** START OF Source records **

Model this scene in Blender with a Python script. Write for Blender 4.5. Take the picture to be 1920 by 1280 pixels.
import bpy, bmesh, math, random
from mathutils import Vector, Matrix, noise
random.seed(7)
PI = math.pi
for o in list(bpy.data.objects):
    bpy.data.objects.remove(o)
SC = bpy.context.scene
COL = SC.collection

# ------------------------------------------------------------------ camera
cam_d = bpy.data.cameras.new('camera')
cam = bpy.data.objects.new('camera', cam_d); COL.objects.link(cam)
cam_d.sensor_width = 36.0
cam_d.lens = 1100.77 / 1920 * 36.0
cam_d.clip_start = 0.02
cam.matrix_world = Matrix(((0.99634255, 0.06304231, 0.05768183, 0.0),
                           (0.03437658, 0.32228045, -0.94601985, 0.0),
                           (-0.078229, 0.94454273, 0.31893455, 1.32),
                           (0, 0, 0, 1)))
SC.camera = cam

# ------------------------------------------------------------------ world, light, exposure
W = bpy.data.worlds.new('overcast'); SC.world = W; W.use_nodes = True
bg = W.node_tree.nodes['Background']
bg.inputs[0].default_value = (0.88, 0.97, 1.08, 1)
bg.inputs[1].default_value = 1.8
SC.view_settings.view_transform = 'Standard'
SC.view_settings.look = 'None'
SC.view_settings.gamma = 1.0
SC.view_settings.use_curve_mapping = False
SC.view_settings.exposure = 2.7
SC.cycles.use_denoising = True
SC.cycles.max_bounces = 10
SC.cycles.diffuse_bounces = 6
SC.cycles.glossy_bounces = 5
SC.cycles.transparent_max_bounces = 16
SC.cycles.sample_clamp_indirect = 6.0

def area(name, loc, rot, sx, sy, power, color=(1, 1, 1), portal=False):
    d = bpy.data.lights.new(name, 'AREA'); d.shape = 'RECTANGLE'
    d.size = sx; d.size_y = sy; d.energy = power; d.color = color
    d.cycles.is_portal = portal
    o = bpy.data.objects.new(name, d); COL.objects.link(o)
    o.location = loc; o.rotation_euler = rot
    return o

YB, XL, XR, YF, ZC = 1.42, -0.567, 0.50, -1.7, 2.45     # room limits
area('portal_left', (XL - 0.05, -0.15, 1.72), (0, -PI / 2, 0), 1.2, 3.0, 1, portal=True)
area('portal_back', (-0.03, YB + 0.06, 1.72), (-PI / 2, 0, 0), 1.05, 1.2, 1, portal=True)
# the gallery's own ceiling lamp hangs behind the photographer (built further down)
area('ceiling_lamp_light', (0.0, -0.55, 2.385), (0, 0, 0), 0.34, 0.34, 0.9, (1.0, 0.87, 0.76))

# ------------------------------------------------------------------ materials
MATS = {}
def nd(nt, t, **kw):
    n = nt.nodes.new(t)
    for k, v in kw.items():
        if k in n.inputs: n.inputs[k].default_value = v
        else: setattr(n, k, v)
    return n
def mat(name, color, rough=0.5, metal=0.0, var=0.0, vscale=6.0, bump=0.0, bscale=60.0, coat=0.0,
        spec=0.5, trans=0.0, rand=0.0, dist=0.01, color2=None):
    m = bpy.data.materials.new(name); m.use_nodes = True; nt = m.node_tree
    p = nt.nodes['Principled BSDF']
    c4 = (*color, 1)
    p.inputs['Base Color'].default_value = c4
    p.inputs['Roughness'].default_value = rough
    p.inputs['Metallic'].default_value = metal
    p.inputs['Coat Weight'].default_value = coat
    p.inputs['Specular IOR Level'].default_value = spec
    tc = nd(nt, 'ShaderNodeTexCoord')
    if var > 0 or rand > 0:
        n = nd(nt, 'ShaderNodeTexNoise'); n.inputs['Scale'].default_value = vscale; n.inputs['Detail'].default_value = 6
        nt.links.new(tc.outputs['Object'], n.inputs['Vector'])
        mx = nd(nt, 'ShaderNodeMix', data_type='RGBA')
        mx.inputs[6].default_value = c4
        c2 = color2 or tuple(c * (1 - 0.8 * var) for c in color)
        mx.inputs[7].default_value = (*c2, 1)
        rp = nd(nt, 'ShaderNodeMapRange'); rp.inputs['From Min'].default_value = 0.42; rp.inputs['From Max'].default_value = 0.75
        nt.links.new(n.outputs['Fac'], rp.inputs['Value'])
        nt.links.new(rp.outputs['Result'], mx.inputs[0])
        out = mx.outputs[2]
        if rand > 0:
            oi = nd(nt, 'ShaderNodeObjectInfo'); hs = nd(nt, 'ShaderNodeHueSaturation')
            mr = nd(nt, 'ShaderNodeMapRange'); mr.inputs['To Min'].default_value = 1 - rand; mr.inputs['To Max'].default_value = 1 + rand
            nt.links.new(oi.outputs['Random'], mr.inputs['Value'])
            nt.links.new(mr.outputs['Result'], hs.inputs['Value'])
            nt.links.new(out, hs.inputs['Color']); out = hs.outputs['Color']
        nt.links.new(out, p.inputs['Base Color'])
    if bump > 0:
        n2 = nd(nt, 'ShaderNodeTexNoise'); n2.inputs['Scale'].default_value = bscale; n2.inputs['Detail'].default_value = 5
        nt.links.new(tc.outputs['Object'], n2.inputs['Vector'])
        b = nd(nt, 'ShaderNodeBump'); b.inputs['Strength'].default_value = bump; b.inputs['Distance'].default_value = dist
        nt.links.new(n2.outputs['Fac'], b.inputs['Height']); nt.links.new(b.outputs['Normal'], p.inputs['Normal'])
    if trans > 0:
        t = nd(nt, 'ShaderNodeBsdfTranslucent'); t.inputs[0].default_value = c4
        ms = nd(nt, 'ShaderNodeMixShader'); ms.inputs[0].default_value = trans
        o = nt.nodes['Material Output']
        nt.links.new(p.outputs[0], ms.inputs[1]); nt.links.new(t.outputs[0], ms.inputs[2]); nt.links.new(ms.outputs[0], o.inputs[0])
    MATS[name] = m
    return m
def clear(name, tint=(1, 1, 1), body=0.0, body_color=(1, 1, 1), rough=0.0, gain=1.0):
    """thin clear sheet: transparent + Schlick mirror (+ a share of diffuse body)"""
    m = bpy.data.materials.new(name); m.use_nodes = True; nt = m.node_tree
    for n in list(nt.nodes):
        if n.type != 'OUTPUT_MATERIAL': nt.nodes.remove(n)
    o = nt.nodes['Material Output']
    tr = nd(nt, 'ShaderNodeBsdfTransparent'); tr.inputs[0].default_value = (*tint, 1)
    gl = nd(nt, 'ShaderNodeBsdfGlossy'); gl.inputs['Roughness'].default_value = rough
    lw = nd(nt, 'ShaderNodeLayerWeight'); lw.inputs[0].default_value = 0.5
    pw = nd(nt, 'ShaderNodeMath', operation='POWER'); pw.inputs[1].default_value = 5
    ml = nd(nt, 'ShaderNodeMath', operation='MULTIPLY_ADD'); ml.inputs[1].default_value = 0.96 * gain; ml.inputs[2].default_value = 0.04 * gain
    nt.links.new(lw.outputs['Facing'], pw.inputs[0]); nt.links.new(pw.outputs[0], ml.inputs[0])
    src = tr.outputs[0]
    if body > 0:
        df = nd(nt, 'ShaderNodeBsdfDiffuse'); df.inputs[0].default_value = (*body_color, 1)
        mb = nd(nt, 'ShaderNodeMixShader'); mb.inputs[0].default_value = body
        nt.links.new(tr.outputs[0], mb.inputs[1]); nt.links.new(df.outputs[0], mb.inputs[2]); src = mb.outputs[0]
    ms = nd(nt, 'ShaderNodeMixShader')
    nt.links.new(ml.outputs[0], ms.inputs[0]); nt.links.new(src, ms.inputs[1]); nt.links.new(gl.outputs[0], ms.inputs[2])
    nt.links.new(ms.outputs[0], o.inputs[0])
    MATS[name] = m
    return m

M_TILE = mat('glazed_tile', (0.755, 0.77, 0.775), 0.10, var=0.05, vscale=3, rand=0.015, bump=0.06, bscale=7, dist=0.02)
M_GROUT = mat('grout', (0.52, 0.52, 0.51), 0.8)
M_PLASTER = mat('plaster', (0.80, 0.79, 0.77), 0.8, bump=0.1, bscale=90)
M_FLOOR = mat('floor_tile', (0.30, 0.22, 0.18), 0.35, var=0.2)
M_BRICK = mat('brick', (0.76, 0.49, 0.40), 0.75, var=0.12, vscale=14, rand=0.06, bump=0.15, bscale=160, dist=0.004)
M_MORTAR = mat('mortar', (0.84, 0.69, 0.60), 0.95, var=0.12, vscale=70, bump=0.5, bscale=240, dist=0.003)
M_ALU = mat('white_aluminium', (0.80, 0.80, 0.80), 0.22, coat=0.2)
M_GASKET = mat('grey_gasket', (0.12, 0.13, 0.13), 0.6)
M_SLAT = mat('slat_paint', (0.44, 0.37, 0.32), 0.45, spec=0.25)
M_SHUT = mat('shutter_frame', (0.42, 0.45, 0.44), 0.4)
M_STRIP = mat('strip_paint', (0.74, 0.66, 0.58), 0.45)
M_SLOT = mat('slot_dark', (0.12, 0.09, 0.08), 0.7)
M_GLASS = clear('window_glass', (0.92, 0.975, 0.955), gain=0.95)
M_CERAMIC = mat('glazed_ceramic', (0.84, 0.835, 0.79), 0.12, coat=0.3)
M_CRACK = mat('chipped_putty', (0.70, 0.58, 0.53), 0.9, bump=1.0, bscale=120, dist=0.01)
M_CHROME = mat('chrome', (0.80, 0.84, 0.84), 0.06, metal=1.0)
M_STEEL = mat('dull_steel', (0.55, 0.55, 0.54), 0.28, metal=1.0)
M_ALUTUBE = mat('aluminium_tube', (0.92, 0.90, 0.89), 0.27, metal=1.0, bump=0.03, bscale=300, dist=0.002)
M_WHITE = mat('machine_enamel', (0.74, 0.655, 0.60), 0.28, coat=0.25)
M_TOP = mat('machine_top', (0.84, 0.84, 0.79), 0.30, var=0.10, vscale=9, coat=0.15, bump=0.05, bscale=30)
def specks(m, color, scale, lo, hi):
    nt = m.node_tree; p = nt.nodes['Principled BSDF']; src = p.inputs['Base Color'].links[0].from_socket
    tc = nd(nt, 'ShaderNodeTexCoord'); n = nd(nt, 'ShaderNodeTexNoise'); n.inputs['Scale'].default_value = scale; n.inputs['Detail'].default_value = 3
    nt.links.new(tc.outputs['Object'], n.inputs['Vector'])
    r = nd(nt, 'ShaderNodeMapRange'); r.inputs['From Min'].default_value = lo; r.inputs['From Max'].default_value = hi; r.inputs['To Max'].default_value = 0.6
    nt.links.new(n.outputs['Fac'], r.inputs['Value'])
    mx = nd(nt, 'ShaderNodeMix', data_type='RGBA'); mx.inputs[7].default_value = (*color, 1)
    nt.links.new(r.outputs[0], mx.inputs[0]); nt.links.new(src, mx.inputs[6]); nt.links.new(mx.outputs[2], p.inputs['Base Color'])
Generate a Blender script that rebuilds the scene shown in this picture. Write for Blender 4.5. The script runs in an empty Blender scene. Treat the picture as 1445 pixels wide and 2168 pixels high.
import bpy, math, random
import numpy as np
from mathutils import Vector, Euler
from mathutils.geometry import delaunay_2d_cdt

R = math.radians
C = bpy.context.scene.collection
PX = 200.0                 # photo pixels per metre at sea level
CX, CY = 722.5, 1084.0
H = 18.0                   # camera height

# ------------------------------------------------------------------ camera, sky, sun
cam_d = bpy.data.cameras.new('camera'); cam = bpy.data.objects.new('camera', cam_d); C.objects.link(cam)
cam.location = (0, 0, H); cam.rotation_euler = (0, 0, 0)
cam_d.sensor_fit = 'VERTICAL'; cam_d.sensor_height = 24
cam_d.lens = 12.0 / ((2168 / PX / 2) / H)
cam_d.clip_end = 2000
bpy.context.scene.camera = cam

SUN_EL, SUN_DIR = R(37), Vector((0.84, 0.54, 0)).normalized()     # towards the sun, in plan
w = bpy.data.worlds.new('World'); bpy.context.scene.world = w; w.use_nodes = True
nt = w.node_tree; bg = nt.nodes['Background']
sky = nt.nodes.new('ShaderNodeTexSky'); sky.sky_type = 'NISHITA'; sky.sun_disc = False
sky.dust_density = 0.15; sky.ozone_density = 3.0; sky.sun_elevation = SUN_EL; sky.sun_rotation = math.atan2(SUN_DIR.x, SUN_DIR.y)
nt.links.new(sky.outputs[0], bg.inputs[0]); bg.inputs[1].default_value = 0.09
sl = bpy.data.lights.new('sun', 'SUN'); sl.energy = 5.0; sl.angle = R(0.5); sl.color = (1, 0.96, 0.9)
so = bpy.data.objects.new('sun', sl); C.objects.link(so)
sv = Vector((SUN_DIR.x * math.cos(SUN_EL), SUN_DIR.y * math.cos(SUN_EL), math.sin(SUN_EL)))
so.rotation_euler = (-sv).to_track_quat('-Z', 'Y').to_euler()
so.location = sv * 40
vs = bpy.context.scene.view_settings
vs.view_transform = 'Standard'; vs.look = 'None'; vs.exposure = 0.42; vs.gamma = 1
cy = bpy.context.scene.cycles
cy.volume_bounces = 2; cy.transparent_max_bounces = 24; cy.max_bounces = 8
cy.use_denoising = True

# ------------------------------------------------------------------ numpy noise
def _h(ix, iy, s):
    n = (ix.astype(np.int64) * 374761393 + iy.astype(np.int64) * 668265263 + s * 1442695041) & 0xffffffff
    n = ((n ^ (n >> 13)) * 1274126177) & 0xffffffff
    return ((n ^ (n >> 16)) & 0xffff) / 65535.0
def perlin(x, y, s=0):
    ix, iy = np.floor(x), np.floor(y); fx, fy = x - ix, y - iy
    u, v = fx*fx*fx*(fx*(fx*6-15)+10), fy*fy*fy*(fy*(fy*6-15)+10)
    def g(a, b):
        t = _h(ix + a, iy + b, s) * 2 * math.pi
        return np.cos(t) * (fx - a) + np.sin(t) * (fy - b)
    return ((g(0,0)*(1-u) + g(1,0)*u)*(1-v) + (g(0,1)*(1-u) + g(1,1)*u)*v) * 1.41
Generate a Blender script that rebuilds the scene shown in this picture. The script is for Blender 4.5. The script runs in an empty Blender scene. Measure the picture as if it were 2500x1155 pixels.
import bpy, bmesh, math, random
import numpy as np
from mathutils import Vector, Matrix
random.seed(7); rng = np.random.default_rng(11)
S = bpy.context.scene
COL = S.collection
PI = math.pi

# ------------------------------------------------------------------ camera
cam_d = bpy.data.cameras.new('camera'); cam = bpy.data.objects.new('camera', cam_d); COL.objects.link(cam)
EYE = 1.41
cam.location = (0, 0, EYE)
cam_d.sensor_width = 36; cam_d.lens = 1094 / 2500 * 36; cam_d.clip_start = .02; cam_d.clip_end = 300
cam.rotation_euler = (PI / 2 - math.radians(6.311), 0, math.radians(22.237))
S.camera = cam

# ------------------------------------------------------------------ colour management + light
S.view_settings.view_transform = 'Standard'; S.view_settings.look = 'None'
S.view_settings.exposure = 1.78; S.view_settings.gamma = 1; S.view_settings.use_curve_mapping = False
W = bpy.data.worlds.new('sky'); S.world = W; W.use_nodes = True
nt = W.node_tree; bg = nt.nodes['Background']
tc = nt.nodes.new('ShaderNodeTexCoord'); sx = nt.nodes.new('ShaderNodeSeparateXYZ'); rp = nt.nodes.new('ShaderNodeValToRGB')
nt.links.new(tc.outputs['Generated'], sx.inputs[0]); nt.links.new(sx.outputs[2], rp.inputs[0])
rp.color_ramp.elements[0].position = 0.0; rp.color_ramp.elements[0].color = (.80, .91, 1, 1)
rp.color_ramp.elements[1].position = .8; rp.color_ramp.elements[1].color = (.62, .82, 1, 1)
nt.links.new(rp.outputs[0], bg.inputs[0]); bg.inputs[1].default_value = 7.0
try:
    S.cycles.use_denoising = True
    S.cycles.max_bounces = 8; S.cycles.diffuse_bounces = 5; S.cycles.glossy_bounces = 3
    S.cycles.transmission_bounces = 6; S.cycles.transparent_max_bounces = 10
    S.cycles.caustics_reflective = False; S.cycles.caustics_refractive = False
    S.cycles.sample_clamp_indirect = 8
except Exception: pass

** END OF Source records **

- **What you will do**:
Above are the records. Copy the lines beginning at the one that has "2168 pixels high." and ending with the one that has "# camera height", unchanged.

- **Response to the task**:
Generate a Blender script that rebuilds the scene shown in this picture. Write for Blender 4.5. The script runs in an empty Blender scene. Treat the picture as 1445 pixels wide and 2168 pixels high.
import bpy, math, random
import numpy as np
from mathutils import Vector, Euler
from mathutils.geometry import delaunay_2d_cdt

R = math.radians
C = bpy.context.scene.collection
PX = 200.0                 # photo pixels per metre at sea level
CX, CY = 722.5, 1084.0
H = 18.0                   # camera height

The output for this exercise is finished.